- **What is required**
List every line below containing "script".

- **The data**
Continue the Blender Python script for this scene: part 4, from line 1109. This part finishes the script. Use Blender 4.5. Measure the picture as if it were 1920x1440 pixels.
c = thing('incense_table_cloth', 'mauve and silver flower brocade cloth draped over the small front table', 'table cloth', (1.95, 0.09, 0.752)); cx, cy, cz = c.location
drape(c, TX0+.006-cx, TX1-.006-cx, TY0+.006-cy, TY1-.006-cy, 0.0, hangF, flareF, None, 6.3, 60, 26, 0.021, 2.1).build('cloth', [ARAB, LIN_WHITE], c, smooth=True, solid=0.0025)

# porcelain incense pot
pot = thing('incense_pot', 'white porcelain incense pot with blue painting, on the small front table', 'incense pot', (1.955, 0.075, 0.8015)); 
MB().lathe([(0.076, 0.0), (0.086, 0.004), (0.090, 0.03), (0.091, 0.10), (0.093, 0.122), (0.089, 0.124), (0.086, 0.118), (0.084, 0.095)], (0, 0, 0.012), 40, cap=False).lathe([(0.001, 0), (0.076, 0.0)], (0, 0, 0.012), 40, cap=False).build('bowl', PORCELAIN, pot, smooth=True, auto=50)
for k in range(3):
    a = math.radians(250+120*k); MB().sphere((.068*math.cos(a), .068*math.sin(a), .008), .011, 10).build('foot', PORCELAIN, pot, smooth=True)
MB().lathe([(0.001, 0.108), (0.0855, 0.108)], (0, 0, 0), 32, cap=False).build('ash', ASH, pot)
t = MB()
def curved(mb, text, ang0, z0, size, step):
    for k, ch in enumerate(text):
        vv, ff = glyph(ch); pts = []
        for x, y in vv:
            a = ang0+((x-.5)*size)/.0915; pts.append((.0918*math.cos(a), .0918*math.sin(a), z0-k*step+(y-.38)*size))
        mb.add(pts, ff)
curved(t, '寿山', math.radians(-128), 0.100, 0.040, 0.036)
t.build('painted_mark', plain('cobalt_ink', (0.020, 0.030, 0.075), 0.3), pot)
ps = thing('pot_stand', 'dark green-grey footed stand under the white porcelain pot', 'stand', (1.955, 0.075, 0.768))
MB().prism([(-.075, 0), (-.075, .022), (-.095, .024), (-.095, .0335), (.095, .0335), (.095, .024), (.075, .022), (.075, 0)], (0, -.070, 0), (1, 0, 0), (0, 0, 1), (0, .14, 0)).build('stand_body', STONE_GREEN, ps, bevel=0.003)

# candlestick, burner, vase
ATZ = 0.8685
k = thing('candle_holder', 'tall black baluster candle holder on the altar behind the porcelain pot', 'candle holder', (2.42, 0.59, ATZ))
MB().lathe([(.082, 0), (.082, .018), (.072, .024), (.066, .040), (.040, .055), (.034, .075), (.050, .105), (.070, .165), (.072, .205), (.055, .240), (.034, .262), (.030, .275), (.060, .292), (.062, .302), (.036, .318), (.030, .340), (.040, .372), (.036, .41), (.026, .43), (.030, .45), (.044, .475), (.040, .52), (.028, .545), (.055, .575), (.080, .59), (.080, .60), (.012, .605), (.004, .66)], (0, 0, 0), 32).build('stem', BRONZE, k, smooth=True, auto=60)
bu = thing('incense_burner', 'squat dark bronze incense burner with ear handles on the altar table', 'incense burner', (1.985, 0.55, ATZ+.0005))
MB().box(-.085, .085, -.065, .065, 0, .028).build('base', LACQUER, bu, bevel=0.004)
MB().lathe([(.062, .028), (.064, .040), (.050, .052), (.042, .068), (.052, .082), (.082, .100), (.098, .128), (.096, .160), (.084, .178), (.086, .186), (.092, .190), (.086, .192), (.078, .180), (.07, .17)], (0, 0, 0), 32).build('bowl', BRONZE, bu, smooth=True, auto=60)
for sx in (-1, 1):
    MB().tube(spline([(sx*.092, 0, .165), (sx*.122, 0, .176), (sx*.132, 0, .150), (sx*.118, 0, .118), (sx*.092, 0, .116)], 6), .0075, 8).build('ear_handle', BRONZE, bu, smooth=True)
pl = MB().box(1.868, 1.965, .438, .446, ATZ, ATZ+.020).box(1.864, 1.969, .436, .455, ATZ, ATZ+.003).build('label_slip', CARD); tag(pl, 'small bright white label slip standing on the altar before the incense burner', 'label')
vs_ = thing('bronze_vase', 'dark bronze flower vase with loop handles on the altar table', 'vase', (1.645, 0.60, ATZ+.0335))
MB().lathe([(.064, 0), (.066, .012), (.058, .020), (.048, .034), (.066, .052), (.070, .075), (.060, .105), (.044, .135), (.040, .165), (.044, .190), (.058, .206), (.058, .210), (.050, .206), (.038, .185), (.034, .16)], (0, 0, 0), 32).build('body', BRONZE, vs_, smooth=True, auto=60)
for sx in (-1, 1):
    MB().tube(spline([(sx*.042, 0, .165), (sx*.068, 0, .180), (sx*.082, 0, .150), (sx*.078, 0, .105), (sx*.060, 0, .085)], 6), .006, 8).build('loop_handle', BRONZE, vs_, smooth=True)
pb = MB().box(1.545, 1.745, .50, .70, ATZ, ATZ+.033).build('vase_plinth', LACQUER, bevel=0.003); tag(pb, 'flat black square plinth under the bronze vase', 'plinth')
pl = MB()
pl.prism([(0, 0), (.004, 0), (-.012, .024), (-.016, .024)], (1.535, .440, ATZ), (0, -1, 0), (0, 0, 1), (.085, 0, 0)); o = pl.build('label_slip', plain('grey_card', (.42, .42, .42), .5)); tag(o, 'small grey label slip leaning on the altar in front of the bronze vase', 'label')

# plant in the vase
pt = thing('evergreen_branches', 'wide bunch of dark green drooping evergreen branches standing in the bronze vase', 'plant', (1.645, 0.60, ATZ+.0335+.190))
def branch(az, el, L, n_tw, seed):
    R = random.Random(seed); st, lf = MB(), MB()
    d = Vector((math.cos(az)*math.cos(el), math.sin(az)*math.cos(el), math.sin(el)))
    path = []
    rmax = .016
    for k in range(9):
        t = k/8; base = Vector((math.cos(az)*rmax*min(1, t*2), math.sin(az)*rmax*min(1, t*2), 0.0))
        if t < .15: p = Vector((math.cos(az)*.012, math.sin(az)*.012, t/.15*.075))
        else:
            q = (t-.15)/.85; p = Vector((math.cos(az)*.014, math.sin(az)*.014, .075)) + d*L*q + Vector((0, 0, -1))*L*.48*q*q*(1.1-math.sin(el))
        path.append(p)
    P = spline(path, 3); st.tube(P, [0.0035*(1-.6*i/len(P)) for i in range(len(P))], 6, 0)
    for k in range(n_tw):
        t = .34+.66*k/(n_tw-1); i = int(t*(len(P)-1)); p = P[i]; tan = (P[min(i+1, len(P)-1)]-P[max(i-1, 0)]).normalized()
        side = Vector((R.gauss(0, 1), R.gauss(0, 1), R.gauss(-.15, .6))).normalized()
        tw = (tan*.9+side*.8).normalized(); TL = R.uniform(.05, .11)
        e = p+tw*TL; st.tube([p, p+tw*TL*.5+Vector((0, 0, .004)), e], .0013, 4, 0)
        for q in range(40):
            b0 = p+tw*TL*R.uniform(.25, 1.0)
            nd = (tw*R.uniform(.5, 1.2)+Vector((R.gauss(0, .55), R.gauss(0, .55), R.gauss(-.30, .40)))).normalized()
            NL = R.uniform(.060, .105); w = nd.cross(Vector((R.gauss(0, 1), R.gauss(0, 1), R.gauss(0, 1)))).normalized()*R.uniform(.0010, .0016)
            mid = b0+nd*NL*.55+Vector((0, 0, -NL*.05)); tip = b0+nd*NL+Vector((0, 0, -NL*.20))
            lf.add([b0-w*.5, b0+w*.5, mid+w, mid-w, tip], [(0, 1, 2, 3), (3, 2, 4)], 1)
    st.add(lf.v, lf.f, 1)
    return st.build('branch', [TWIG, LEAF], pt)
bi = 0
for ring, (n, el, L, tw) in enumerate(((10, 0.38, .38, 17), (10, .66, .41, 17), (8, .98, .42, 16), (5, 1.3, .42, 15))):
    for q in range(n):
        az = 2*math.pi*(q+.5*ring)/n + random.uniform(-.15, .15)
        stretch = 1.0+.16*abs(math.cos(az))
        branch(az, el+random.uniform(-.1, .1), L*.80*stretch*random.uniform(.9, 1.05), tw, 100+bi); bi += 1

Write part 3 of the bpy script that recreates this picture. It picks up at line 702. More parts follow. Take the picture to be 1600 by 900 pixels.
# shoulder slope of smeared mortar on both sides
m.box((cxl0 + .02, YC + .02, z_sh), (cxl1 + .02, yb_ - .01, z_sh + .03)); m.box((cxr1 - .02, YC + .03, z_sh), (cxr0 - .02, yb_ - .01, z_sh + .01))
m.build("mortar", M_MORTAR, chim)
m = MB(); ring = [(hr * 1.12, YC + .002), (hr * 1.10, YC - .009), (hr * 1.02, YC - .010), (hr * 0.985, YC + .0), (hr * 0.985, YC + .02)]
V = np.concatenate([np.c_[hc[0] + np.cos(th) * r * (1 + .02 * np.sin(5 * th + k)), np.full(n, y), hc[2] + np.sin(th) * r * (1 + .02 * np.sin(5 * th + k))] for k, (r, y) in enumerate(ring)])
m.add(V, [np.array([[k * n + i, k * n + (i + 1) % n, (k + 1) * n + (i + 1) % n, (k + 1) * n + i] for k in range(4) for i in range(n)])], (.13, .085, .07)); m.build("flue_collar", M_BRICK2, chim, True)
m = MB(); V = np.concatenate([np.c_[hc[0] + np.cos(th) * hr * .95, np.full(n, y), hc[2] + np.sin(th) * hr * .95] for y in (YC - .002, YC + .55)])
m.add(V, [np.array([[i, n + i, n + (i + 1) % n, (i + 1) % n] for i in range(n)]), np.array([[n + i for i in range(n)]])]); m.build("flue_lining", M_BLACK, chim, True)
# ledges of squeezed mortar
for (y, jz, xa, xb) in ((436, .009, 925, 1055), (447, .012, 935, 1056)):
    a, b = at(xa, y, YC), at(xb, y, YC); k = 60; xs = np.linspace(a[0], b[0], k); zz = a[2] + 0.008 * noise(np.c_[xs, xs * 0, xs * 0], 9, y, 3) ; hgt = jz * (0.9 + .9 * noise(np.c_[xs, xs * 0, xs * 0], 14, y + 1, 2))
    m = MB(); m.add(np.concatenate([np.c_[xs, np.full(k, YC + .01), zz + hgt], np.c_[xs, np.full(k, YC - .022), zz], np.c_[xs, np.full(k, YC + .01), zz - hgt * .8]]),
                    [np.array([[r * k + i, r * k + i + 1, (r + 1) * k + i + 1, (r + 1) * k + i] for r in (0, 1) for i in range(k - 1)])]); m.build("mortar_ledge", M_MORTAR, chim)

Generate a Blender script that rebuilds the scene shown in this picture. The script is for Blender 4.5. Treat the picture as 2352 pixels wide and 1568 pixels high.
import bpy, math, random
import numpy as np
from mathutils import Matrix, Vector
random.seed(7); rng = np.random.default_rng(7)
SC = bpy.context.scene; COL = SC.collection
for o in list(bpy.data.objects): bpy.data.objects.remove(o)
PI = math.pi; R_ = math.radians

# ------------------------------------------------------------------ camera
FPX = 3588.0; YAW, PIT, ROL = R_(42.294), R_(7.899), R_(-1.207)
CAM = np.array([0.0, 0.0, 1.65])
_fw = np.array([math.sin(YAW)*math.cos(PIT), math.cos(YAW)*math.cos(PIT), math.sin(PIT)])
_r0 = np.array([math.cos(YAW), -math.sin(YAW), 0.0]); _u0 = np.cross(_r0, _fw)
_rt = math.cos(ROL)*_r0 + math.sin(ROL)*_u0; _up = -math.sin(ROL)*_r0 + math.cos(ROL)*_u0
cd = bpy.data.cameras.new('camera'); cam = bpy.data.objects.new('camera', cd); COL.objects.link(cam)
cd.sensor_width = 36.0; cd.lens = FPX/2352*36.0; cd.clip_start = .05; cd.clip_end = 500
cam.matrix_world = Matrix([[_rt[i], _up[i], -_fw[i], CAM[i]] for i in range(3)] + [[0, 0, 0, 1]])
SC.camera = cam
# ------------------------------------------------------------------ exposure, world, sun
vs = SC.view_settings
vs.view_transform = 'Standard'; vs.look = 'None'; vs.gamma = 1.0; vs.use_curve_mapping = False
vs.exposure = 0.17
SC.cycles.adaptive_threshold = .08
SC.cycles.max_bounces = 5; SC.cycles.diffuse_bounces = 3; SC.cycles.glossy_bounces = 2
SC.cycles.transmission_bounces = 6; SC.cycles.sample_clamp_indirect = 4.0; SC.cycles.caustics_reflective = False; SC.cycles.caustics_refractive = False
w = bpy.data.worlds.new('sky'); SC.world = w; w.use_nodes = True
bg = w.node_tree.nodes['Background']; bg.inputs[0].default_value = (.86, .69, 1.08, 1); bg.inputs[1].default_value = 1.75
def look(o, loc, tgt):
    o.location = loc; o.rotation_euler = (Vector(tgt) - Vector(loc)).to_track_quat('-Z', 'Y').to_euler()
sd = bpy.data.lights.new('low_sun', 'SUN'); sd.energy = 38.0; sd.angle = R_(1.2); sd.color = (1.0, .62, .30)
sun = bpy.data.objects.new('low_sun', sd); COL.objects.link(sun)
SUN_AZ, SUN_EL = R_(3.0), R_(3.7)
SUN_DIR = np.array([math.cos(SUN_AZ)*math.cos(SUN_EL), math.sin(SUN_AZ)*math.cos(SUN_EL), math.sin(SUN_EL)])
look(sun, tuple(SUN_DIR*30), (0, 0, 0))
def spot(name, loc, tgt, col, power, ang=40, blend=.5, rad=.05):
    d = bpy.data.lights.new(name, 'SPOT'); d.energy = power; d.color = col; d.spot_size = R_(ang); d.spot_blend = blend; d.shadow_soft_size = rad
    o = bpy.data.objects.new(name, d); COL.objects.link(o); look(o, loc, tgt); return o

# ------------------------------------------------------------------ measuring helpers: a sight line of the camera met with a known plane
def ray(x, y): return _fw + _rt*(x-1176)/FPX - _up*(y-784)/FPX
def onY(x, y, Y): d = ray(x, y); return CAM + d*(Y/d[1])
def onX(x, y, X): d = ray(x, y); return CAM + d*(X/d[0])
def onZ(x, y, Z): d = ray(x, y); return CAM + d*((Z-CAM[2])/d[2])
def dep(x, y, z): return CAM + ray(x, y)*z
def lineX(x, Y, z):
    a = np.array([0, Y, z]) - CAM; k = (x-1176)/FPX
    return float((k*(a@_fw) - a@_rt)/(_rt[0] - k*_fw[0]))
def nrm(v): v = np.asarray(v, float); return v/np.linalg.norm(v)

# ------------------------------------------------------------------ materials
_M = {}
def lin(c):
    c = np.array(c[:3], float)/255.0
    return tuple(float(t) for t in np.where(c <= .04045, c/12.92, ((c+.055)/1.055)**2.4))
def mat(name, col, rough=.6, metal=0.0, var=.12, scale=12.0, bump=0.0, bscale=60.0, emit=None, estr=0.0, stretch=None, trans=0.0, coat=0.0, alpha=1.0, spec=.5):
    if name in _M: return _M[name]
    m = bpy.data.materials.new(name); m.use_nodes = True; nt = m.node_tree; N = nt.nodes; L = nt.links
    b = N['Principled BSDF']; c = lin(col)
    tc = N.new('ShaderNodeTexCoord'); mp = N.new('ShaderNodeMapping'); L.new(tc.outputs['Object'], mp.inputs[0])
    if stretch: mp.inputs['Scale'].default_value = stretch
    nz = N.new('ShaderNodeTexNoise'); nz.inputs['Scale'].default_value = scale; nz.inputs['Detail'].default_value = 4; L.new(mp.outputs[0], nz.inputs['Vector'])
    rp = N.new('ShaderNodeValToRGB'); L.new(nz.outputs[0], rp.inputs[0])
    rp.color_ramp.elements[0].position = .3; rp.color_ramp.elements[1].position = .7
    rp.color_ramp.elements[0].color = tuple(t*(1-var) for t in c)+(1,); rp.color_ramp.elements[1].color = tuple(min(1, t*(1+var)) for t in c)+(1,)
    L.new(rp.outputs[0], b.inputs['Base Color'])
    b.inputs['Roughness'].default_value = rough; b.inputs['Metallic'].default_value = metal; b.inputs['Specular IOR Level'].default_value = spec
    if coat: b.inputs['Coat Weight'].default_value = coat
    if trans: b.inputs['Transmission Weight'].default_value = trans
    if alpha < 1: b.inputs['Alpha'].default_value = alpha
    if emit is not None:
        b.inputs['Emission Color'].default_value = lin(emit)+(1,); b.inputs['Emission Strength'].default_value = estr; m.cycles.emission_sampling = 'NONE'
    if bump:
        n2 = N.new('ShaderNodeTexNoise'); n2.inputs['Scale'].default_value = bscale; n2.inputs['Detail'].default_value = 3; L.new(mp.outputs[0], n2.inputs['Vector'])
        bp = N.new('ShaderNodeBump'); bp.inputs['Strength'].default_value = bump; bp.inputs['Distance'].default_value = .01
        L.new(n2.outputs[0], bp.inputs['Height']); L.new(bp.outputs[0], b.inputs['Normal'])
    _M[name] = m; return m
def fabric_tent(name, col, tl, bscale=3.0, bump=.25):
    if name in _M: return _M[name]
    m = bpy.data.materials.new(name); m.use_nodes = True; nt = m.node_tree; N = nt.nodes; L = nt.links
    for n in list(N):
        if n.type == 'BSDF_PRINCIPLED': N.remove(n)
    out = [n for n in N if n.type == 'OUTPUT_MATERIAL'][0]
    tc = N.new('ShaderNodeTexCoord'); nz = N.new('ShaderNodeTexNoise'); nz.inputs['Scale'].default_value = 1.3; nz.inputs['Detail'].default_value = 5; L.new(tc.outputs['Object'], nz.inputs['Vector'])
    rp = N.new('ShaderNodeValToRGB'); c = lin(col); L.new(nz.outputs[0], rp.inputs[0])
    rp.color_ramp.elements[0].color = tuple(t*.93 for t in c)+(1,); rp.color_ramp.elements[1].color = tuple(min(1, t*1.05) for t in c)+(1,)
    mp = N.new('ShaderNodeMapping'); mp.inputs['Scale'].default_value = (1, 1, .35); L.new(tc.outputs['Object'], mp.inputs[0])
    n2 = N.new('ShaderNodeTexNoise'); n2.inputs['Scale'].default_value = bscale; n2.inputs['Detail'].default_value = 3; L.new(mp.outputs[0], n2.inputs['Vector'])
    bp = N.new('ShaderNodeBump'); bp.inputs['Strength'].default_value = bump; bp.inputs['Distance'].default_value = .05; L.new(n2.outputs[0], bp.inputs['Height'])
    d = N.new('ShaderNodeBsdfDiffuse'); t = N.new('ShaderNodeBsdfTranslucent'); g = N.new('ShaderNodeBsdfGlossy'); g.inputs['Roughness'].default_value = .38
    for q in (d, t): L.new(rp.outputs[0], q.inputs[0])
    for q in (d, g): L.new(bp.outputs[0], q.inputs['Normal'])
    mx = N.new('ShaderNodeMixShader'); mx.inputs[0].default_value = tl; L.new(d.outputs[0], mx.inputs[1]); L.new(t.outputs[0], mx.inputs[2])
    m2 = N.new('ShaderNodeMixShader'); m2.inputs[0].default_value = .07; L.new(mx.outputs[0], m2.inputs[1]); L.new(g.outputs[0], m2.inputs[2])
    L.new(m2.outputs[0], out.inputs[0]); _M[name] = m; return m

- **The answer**
Continue the Blender Python script for this scene: part 4, from line 1109. This part finishes the script. Use Blender 4.5. Measure the picture as if it were 1920x1440 pixels.
Write part 3 of the bpy script that recreates this picture. It picks up at line 702. More parts follow. Take the picture to be 1600 by 900 pixels.
Generate a Blender script that rebuilds the scene shown in this picture. The script is for Blender 4.5. Treat the picture as 2352 pixels wide and 1568 pixels high.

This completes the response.